Task to complete:
Present every line in which the string "from" appears.

╭──

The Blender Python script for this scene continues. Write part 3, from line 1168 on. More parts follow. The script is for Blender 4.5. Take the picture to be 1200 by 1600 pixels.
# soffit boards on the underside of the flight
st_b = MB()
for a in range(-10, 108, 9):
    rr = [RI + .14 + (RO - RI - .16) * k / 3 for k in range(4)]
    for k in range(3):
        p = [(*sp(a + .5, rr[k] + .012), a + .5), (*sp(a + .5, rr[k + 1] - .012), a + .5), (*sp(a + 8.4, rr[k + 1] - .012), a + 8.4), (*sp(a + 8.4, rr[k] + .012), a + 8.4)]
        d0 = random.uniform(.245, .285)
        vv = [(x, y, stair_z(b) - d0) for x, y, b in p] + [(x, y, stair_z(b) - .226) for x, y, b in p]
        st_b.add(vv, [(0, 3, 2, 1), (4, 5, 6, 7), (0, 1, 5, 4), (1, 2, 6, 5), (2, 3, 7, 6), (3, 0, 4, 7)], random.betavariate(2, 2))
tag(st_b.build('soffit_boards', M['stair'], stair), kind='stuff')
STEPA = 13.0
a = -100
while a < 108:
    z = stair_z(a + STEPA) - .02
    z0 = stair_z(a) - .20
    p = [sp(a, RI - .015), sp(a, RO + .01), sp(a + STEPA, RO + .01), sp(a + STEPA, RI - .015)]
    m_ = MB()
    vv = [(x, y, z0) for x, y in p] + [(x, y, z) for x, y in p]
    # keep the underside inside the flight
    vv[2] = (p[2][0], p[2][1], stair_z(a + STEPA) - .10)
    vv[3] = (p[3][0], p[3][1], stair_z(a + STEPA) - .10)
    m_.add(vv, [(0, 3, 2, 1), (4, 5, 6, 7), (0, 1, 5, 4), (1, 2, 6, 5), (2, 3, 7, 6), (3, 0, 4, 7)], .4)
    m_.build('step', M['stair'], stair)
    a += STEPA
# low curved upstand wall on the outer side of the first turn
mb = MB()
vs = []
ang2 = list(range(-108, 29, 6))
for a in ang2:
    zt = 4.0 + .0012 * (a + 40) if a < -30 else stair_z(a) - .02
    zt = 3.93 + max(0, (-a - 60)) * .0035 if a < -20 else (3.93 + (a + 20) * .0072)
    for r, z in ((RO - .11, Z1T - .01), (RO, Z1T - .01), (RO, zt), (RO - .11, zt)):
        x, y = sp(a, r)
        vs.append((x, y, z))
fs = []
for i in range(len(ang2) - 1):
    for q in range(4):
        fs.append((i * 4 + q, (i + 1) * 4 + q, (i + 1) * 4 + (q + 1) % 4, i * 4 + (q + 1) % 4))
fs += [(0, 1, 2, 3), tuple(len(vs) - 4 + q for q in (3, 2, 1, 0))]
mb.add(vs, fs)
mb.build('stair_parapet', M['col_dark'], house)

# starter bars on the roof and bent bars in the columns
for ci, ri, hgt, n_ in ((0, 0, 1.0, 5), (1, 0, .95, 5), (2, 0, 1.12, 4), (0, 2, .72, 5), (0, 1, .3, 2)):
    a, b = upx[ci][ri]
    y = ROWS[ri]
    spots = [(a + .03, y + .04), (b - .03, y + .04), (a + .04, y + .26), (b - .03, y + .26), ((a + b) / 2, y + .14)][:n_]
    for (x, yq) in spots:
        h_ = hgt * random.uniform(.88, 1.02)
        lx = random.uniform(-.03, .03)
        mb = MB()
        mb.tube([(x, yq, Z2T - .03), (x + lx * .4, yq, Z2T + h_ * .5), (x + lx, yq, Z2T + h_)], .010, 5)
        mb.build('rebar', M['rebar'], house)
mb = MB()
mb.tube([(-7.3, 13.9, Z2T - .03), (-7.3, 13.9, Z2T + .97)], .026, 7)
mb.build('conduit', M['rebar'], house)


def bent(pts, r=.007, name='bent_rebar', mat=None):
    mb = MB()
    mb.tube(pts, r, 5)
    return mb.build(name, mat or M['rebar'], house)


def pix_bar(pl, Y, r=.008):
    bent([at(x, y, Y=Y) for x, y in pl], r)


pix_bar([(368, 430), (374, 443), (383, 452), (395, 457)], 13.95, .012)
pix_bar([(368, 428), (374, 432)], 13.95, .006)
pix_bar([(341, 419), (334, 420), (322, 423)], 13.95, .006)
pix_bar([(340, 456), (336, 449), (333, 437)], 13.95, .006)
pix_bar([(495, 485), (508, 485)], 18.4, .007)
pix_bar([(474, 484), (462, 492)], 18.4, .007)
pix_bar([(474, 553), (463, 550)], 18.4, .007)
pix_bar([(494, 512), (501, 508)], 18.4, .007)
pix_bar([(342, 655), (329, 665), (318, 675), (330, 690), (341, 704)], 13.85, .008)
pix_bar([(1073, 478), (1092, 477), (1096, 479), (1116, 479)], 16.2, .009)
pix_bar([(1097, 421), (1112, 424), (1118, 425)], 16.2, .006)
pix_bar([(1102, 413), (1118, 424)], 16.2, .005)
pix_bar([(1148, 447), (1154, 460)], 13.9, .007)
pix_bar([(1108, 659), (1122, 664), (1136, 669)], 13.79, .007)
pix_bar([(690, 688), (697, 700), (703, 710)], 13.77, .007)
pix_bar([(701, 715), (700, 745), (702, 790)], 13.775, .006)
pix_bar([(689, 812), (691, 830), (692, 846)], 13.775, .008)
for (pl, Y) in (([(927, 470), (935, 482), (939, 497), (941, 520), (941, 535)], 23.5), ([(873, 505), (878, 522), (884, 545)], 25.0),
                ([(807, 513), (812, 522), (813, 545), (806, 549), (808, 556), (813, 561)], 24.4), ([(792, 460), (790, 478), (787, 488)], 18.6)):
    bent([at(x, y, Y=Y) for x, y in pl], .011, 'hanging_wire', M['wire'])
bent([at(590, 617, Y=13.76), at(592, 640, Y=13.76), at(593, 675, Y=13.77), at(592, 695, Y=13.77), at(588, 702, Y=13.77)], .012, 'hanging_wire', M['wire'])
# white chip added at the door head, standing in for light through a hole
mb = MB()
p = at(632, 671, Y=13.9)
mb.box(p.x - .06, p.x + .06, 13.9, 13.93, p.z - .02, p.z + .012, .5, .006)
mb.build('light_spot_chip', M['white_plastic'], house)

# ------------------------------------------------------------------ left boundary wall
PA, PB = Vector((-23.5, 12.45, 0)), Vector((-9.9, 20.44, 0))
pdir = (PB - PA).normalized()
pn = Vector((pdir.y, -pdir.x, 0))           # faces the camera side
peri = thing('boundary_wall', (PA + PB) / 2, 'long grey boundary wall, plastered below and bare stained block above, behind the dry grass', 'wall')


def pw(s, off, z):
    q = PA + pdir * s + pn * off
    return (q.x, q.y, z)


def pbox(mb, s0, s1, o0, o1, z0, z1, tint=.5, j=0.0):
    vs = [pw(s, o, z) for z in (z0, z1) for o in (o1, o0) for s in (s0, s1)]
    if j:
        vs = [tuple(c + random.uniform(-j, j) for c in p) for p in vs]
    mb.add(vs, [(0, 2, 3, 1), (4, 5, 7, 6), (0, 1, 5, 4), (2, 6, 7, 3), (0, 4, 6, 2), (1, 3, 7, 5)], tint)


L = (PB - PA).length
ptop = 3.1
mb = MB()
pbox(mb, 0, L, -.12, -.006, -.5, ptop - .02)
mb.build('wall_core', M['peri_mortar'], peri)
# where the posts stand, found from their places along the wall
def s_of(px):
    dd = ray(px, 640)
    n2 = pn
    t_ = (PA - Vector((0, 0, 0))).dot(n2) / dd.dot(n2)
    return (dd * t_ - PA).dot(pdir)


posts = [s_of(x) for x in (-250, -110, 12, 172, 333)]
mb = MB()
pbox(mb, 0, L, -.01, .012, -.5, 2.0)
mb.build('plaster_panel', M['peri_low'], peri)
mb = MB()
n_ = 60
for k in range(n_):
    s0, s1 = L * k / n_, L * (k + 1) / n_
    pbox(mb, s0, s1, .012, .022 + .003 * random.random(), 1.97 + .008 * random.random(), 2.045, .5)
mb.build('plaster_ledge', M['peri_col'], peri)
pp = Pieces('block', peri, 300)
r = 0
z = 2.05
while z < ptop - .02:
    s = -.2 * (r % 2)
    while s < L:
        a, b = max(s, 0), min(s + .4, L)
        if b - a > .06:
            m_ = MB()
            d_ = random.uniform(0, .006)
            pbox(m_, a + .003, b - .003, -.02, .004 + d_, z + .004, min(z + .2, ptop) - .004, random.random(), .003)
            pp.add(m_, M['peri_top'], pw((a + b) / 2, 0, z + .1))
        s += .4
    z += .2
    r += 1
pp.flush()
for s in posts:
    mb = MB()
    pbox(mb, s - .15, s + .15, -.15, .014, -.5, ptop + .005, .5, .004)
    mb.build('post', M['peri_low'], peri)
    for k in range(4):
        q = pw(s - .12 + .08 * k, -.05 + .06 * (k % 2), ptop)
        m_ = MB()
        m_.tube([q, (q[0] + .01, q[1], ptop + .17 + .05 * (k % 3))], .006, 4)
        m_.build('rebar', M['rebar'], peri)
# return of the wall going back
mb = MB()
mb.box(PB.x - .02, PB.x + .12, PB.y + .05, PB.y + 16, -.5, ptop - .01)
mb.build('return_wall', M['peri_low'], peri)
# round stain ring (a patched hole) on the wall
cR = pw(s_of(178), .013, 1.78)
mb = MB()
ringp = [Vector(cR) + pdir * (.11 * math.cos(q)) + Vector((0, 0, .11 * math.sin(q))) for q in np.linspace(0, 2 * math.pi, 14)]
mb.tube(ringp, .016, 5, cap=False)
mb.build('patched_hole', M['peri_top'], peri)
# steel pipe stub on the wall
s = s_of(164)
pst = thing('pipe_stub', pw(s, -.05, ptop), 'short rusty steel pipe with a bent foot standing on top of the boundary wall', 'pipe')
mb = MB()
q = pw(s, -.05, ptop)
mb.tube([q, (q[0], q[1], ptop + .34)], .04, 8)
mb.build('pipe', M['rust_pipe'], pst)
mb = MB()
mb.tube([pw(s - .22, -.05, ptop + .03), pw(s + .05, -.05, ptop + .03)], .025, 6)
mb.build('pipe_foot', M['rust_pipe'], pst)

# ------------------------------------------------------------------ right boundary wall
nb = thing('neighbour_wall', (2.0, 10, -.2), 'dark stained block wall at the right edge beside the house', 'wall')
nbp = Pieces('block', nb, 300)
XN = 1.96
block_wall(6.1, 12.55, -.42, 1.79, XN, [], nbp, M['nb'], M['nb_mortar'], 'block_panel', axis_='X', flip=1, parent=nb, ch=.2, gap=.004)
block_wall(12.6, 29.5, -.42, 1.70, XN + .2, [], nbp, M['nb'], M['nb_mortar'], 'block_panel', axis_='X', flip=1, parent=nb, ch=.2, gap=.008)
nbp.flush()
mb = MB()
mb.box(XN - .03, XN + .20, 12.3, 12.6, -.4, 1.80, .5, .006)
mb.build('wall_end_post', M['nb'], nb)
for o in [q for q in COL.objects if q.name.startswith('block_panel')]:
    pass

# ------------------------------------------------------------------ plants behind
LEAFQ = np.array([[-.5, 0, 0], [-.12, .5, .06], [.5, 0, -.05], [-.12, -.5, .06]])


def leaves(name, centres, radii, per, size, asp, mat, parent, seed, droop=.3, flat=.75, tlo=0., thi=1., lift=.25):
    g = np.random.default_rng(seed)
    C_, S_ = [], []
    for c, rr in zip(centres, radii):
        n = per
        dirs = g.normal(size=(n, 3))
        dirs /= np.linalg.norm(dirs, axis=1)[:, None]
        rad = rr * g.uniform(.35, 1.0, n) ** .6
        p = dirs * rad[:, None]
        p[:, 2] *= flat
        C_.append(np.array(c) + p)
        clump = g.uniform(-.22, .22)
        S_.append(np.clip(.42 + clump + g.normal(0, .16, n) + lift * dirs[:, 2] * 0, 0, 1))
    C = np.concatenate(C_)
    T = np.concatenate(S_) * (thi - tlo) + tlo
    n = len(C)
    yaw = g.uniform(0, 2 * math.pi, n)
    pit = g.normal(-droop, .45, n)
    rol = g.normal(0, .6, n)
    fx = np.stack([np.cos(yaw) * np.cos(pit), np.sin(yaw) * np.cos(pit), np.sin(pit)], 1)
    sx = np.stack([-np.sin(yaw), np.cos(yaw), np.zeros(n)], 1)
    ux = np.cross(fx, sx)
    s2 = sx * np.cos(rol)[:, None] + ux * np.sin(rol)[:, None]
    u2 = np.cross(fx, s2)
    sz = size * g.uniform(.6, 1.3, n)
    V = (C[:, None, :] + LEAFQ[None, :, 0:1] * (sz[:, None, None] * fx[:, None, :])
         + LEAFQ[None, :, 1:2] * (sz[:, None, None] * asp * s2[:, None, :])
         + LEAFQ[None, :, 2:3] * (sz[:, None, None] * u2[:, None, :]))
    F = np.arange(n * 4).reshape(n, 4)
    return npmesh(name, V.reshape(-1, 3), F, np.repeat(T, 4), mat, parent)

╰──

Answer to the task:
The Blender Python script for this scene continues. Write part 3, from line 1168 on. More parts follow. The script is for Blender 4.5. Take the picture to be 1200 by 1600 pixels.
# where the posts stand, found from their places along the wall